Those politicians and observers asking for the striking Chicago Teachers Union and the city to get back to the bargaining table neglect the fact that they never left. Talks continue between the two sides. And according to this report, CTU has several points of contention.

…while Chicago Board of Education officials have said the two sides are not far apart in their talks, the union said in a news release Tuesday that it had so far agreed to only six of 49 articles contained in the current contract.

“The Chicago Public Schools has made proposals to change nearly every article,” Stephanie Gadlin, a union spokeswoman said in a statement. “It is not accurate to say both sides are extremely close — this is misinformation on behalf of the board and Mayor Emanuel. We have a considerable way to go.” [...]

“We are fighting for our students,” she said in the statement. “We are fighting for education justice. We remain optimistic. Our fight is over fair compensation, working conditions and resources for our students.”

The compensation issue has been largely adjudicated, although it’s fair to say that the issues concern not overall raises, but the raises based on experience level and the retention of health care benefits. Teachers want proper training days as well, and then there’s a plank about “a timetable for air conditioning,” which stands in for a lot of the complaints I’ve seen about the conditions of the low-income public schools in Chicago. I covered those extensively here, but Think Progress actually goes further in laying out what these schools look like:

33 percent of Chicago’s children were in poverty in 2010, versus a rate of 20 percent for Illinois children as a whole; 80 percent of Chicago students qualify for free or reduced lunches. Research suggests the academic achievement gap between children of differing income levels has now far outpaced the gap between back and white children, and income disparities can account for 40 percent or more of the variation in test scores [...]

According to CTU, 42 percent of Chicago’s elementary schools lack full funding for arts and music teachers, even though the Dept. of Education called arts and music education “particularly beneficial for students from economically disadvantaged circumstances and those who are at risk of not succeeding in school.” Chicago schools also lack adequate funding and equipment for physical education — only 13 percent of middle school principals reported having enough physical education resources for their students in 2011.

Many of Chicago’s lowest-performing schools are crumbling, but Chicago Public Schools acknowledged last year that it won’t invest in improvement projects for schools it expects to be closed in the next five to 10 years, instead focusing on other schools, including those that share facilities with charter schools. CPS allotted $25 million to six schools that it will no longer control next year, according to the Chicago Tribune, and many of the funds in the city’s capital improvement plan are disproportionately aimed at more affluent schools.
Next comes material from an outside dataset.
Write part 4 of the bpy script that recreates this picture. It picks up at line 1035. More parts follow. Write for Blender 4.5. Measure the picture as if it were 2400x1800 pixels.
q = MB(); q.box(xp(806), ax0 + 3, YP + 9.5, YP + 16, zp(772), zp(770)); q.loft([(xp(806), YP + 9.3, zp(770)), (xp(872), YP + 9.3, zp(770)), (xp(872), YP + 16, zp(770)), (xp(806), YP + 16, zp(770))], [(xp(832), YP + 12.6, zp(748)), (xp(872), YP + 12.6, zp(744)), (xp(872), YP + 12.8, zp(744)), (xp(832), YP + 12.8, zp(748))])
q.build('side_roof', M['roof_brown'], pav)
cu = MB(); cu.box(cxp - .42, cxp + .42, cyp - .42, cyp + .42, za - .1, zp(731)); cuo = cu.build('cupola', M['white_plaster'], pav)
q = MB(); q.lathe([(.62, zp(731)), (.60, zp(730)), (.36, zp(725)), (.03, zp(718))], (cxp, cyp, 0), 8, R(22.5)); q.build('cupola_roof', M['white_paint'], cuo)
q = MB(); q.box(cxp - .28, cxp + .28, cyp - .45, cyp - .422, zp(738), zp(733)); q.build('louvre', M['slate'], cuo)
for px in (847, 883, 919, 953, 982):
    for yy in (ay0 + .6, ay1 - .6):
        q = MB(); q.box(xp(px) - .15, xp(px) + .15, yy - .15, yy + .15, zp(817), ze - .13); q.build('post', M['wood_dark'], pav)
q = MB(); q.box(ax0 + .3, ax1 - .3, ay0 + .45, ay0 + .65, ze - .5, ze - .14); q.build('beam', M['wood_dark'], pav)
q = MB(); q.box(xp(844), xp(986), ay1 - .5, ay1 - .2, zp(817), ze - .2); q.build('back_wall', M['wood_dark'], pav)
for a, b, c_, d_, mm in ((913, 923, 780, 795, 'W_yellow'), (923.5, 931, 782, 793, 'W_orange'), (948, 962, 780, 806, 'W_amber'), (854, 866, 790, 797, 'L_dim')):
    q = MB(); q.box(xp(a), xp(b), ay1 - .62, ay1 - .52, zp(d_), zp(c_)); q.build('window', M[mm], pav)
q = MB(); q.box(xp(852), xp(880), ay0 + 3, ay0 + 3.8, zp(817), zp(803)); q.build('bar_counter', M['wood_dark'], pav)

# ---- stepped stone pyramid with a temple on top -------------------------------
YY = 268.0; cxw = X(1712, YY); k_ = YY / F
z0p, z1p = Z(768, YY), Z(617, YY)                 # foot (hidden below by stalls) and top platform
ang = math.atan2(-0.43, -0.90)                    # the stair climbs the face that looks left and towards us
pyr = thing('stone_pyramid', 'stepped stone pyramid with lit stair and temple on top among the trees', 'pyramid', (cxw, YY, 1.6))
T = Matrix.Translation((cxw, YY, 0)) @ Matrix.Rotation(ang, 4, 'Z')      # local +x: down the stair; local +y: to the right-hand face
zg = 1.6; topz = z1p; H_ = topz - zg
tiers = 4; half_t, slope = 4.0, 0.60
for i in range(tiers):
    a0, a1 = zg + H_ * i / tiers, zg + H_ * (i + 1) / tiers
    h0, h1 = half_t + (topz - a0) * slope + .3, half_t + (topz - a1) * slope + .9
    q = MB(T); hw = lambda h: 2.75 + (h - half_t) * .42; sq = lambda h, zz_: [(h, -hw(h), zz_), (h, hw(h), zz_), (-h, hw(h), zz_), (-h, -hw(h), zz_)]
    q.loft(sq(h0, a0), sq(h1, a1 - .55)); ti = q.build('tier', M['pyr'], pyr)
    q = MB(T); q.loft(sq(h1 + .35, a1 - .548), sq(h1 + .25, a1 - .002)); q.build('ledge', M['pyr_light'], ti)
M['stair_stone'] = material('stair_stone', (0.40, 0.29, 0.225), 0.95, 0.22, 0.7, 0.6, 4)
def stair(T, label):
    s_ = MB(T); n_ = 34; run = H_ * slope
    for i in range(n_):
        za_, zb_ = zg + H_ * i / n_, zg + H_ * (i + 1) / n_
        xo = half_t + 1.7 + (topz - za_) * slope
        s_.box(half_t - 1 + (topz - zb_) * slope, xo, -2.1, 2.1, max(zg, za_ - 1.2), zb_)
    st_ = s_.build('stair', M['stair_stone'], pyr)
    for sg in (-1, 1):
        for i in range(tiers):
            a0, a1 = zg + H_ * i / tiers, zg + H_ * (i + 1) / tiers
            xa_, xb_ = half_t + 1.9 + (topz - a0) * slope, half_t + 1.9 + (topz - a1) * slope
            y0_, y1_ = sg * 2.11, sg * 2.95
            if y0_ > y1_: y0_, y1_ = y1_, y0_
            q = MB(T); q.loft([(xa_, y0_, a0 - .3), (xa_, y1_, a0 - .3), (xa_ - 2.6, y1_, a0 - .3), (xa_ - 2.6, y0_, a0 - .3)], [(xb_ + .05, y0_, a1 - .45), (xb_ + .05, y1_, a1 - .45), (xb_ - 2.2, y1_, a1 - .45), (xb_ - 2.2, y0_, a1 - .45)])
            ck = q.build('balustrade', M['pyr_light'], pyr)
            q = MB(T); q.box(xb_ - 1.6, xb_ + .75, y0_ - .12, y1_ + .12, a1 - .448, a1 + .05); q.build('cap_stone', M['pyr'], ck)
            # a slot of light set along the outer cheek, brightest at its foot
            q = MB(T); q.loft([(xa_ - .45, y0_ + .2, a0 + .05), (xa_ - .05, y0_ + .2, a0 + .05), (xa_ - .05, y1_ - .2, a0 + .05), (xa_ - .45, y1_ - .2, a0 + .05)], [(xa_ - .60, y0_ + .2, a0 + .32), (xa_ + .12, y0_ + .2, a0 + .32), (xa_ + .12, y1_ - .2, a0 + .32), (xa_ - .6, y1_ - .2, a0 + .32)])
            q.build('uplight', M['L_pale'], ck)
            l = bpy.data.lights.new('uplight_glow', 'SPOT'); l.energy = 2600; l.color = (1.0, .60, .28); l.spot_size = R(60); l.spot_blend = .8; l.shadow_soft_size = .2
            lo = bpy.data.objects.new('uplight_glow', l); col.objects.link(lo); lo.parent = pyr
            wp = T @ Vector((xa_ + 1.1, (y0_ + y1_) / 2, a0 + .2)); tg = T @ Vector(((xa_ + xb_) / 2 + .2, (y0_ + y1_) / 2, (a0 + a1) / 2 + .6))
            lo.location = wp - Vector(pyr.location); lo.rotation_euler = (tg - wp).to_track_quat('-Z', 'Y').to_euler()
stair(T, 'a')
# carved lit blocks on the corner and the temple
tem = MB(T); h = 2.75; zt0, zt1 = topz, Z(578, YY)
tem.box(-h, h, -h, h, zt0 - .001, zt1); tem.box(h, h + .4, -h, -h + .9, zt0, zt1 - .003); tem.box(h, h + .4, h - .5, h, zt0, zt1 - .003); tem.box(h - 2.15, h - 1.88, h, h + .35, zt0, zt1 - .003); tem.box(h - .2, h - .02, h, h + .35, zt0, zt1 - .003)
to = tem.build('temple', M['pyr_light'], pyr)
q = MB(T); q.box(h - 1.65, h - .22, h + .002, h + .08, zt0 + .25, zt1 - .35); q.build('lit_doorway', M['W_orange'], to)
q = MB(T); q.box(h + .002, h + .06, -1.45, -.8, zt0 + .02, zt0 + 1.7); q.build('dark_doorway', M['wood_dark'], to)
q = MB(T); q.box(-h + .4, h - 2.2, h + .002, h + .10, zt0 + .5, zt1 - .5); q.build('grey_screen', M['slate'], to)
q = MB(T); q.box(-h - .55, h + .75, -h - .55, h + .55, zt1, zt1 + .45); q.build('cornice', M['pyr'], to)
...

I mentioned before how the TIF, or Tax Increment Financing, meant to close the gap on poor schools ended up going into unrelated projects, including a Hyatt Hotel and the Chicago Board of Trade.

So when you look at the achievement gap in Chicago relative to other big-city schools, which is legitimate but shrinking since 2003, you can chalk it up to higher poverty, schools literally falling down at the feet of the students, and a lack of resources. The city has also had a smaller school day and school year, but CTU and the city have agreed on a longer one.

And this is why the teacher evaluation issue is so contentious. Of course the union is focused on protecting its members; that’s what a union does. But they also believe that standardized tests, rather than other examples of student performance, don’t work as a viable measure for this population. And they know that these tests, if made to be 40% or more of the total teacher evaluation (CTU has agreed to 25%, incidentally), will get used as a pretext to hand over so-called “failing schools” to private hands. Let a teacher into a room with less than 50 kids, with actual textbooks and libraries, where the school isn’t falling apart onto the children’s desks, and you’ll see the same advancement that you’re already seeing under the more harrowing environment, in greater quantities. The standardized test evaluation is the impetus to overhaul the schools entirely. It’s not clear they need that.

At least, the public doesn’t think so. They favor the teachers over the city by an eight-point margin in the first snap poll. This was consistent across racial and ethnic lines. I trust the people in the city to have a decent perspective on things.